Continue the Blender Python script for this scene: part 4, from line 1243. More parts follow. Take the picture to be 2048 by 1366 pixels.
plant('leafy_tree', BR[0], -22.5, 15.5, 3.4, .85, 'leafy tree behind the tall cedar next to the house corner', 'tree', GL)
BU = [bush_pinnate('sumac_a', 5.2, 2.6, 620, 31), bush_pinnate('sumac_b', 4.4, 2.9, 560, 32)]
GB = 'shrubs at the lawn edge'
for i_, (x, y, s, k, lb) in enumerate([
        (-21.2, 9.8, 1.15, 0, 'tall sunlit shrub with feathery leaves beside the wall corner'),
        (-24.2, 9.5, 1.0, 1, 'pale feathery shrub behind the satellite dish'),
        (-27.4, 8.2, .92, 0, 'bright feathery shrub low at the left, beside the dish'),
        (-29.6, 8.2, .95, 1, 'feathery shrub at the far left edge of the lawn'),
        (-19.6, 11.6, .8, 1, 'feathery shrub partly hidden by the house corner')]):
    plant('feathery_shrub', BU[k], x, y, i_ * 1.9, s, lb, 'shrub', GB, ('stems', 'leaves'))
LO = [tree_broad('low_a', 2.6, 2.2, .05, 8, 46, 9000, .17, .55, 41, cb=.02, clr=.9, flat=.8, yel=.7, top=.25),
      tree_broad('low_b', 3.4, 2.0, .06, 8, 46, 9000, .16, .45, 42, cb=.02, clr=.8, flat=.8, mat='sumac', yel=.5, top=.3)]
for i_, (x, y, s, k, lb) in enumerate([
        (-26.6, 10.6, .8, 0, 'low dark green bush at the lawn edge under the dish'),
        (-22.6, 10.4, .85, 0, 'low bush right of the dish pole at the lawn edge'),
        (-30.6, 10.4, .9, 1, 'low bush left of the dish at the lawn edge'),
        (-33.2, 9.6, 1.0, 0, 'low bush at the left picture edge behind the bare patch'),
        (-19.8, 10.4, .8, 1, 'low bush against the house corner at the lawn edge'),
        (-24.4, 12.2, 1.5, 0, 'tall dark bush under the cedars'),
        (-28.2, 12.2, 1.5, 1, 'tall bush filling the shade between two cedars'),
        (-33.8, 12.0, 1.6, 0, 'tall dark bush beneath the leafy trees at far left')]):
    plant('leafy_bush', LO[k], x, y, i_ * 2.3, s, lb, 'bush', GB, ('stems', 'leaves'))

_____

**Exercise instructions:** Return every line containing "picture".

**Answer below:**
Continue the Blender Python script for this scene: part 4, from line 1243. More parts follow. Take the picture to be 2048 by 1366 pixels.
        (-33.2, 9.6, 1.0, 0, 'low bush at the left picture edge behind the bare patch'),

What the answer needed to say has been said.